It said the funds would help developing member countries (DMCs) in Asia and the Pacific reduce greenhouse gas emissions and adapt to the impact of climate change. Of the total, $5.5 billion was allocated for mitigation and $4.3 billion for adaptation.

“Climate change threatens the future of all development,” said ADB president Masatsugu Asakawa. “2023 was the hottest year on record and saw a swath of extreme, deadly climate impacts in our region. We must act together, with urgency and at scale.”

The bank’s 2023 climate adaptation finance commitments brought its cumulative total from 2019 to 2023 to more than $10.4 billion, exceeding its target of $9 billion for the 2019-2024 period a year early.

Adaptation investments are critical in Asia and the Pacific, which is experiencing more extreme heat, droughts, and heavy rains. However, investments in adaptation remain a fraction of what is required.

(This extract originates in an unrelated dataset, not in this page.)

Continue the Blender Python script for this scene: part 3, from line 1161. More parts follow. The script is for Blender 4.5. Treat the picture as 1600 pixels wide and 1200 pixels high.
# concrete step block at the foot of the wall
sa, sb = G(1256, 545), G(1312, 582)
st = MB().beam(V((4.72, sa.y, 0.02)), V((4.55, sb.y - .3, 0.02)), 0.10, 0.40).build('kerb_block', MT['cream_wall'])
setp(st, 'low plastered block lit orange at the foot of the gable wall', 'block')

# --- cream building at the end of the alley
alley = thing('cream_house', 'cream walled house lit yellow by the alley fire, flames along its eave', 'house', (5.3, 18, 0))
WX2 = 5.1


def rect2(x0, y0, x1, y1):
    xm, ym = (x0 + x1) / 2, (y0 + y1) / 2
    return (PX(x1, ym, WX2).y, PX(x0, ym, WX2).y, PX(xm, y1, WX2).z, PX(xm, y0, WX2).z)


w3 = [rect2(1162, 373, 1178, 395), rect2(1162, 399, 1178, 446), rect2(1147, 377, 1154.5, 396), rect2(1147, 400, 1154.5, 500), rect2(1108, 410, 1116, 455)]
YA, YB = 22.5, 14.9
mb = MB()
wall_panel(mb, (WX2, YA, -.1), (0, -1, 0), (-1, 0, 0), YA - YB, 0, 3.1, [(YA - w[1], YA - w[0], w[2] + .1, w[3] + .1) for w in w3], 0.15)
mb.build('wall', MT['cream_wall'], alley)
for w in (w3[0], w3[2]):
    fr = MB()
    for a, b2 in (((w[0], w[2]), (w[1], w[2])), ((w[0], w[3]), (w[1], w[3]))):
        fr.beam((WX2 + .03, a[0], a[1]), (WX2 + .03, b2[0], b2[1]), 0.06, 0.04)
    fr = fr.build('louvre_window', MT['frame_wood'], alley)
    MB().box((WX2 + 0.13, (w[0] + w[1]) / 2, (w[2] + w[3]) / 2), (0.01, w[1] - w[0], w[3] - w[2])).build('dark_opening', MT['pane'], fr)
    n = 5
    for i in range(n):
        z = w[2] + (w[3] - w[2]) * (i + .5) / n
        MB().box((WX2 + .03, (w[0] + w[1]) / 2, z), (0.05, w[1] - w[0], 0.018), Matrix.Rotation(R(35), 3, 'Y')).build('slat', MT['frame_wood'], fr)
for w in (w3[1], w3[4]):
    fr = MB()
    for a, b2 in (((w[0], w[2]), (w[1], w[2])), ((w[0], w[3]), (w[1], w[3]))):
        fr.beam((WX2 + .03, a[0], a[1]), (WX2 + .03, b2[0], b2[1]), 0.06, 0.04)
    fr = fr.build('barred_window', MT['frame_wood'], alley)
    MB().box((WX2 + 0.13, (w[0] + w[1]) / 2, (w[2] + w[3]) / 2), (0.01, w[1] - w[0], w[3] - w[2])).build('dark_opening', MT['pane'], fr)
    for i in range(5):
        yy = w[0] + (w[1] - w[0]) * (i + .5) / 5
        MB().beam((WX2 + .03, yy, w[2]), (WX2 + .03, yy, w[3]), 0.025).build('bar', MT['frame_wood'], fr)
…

Asia and the Pacific accounts for more than half of global carbon dioxide emissions while also being highly vulnerable to climate change impacts. The region needs to invest an estimated $3.1 trillion per year in energy and transport assets alone to meet net-zero emissions by 2050, around 50% more than current levels.

As part of its commitment to provide $100 billion in climate financing from its own resources from 2019 to 2030, ADB approved several flagship climate projects in 2023.

These included a $400-million policy-based loan to help Bangladesh implement its national adaptation plan; a $1-billion loan to support the Philippines’ first large-scale electric bus system in Davao City; and an $18-million grant to improve water supply and sanitation services in the Federated States of Micronesia.